Radio shock jock Tom Fowler (Phillips) dares his late-night listeners to tell him something really scary in the story "Dead Air" (written by Erin Maher and Kay Reinol, directed by Jefery Levy). Alone at the station, he gets a call from a college girl who seems truly scared. She's alone at her sorority house and strange things are beginning to happen. When the same things begin to happen to Fowler, he learns the true meaning of fear.
Finally, in the tale "Renovation" (written by Billy Brown and Dan Angel, directed by Brian Dennehy), a family moves into the perfect fixer-upper. They aren't worried about the fact that a gruesome murder happened in the house 30 years before. But as soon as they move in, the husband (Bellows) begins to hear voices and see things. He tries to work on the house, but the former owner has his own plans.
Long on chills, light on gore
Night Visions is one of the best horror anthology series to hit the tube in a long, long time. The first four tales of terror run the gamut from psychological suspense to supernatural horror, and what's truly surprising is that all the stories are consistent in style, tone and mood.

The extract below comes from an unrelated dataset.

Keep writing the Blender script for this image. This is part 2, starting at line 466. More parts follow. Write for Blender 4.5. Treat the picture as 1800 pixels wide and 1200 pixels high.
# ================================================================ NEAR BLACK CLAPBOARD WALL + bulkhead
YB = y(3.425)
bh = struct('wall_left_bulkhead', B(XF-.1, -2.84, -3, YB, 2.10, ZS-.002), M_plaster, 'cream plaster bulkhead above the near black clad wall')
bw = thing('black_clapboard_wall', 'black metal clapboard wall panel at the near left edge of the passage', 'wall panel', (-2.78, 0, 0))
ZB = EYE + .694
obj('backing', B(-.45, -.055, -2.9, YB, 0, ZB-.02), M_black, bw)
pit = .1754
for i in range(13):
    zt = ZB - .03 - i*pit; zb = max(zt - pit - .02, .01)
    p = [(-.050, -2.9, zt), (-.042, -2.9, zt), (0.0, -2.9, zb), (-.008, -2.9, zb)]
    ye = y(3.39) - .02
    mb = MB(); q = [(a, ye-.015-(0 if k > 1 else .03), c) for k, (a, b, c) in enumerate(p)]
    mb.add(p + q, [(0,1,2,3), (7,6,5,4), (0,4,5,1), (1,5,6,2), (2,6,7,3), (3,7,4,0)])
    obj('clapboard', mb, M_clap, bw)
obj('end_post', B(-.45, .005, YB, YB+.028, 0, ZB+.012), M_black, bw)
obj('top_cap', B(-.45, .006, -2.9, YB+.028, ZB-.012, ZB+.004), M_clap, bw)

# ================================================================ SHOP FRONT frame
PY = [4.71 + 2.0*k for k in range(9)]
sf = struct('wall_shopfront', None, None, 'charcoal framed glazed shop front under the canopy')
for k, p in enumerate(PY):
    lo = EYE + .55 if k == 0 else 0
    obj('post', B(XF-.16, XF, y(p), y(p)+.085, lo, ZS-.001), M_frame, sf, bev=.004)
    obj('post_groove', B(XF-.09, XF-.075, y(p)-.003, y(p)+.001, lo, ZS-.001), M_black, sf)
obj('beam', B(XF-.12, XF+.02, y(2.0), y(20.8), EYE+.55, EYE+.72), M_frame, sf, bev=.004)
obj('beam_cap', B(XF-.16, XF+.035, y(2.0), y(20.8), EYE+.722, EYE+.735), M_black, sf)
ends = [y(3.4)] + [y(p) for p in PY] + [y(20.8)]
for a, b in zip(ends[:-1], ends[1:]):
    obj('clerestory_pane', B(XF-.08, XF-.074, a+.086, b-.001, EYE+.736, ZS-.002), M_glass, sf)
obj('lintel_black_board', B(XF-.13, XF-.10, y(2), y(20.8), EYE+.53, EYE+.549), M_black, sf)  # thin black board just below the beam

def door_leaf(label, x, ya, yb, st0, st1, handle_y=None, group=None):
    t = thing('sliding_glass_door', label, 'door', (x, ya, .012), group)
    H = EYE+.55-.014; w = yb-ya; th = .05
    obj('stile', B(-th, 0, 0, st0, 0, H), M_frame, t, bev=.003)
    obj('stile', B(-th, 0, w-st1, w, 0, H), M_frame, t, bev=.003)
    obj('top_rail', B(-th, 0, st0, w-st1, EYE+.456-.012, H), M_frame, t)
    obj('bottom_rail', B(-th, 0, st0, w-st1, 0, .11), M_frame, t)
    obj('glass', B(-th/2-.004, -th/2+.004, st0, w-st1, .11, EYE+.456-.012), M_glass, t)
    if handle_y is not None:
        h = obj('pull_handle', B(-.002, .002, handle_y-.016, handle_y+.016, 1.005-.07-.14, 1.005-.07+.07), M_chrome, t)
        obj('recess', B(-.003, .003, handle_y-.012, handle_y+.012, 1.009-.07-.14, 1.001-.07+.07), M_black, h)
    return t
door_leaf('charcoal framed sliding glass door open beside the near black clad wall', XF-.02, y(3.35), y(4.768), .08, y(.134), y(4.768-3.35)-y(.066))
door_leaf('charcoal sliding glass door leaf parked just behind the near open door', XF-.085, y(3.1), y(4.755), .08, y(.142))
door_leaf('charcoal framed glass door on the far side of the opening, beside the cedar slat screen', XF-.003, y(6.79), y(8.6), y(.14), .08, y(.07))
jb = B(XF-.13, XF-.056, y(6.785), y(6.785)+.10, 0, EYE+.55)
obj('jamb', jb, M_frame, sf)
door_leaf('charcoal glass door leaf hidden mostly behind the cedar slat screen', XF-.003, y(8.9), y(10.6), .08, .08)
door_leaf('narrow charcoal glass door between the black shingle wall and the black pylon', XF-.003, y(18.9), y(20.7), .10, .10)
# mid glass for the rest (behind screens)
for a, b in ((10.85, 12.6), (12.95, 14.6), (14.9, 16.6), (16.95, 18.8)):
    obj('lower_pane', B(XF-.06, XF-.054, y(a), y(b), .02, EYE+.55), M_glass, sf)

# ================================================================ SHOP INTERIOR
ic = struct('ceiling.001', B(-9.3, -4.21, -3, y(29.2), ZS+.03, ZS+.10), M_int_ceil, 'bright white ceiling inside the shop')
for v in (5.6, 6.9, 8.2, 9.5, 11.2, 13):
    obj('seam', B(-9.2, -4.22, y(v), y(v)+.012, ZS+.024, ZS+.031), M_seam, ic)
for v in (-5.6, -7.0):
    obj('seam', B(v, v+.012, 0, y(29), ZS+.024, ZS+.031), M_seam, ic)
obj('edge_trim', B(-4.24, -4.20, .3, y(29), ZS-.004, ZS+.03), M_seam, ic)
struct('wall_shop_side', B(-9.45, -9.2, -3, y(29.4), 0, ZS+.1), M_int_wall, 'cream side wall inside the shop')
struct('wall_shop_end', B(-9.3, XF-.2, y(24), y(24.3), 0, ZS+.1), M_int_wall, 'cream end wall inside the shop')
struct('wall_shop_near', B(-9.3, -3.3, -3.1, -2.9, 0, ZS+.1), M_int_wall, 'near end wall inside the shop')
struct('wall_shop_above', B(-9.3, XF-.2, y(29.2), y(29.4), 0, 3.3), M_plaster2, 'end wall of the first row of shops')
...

This consistency is almost unheard of in anthology television because each story has a different group of people making it. However, series creators Brown and Angel (who wrote three of the stories) seem to be on a mission to craft Twilight Zone-type tales, and to that end they keep their focus on the psychological elements of suspense without giving in to the easier and sloppier gore that might add shock value but rarely adds a chill down the spine.
The focus on the psychological aspect creates a much scarier scenario, adding tension simply from the look on an actor's face or the realization that things are much worse than they ever could have imagined. The stories that make up Night Visions aren't particularly unique or surprising. But what makes these first episodes so good is that they're not about the twist endings, they're about the journeys to that end.
The production values are quite solid and the cast is filled with familiar faces. Rollins' introductions to the stories are so short you barely notice them, and he's brought back at the end of each tale for an even shorter wrap-up. There's the feeling he's supposed to be a younger, hipper Rod Serling. That doesn't happen, because his time on-screen is so brief, but he doesn't take anything away from the series either. The stories are tightly written, so that each tale inevitably leads to the climactic twist ending. It's all-round good television, and a perfect chill for a hot summer night.